The Littlest Meap

Lessons in password security

Posted by: meaplet on: May 26, 2008

I learned a few lessons about password security over the last week, and thought I’d share them.

I’m well acquainted with the standard techniques of password security, and I always use medium to long passwords with a combination of upper and lower-case letters, and numbers. I’m not quite comfortable yet with using special characters in my passwords, so I don’t use though. I also like to have unique passwords for accounts that I want to keep secure, so having a good way to come up with new passwords and remember them is necessary.

My main technique for generating passwords is to find a short quotation or song lyric I like that includes a number (or a word with a numeric homophone) and use its initials as a password.
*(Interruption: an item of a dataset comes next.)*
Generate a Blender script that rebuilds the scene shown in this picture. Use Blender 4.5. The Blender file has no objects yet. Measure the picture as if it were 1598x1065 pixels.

For example, one of my now-deprecated passwords was “anc2ptw”, for the Matthew Good Band lyric “A new color to paint the world.”

Another important technique for protecting one’s passwords, of course, is making sure that you’re the only one who knows them. This is normally relatively easy, but here’s where I fell through last week. You see, I normally have multiple terminal windows and multiple instant message windows open at the same time, and I am not always as cautious as I could be about what text goes in what window. Pinging someone “ls” or “exit” is embarrassing, but not problematic.

No, the problem came mid last week when I accidentally pinged my friend Inga one of my more important passwords instead of entering it into the prompt I intended. My advice to you: don’t do this. It’s a bad idea.

I went ahead and changed my password. Here I learned another lesson about choosing passwords, one that isn’t frequently mentioned:

When selecting a password, you should always make sure that it’s something that you can type. By which I mean, think a bit about balancing letters on both sides of the keyboard. Muscle memory will help save you from typos in common words, but a string of random letters is going to take much longer to settle in. Forgetting your password is one thing; mistyping it two out of every three attempts because of, say, a four-character cluster of home-row characters for the left hand is downright embarrassing.

I have yet another new password now. And it seems to be working out well for me so far. Here’s hoping it will work out for me.

1 Response to "Lessons in password security"

I seem to remember I once changed the name of my hard drive to my AOL password. Accidentally. I don’t know how I accomplished that.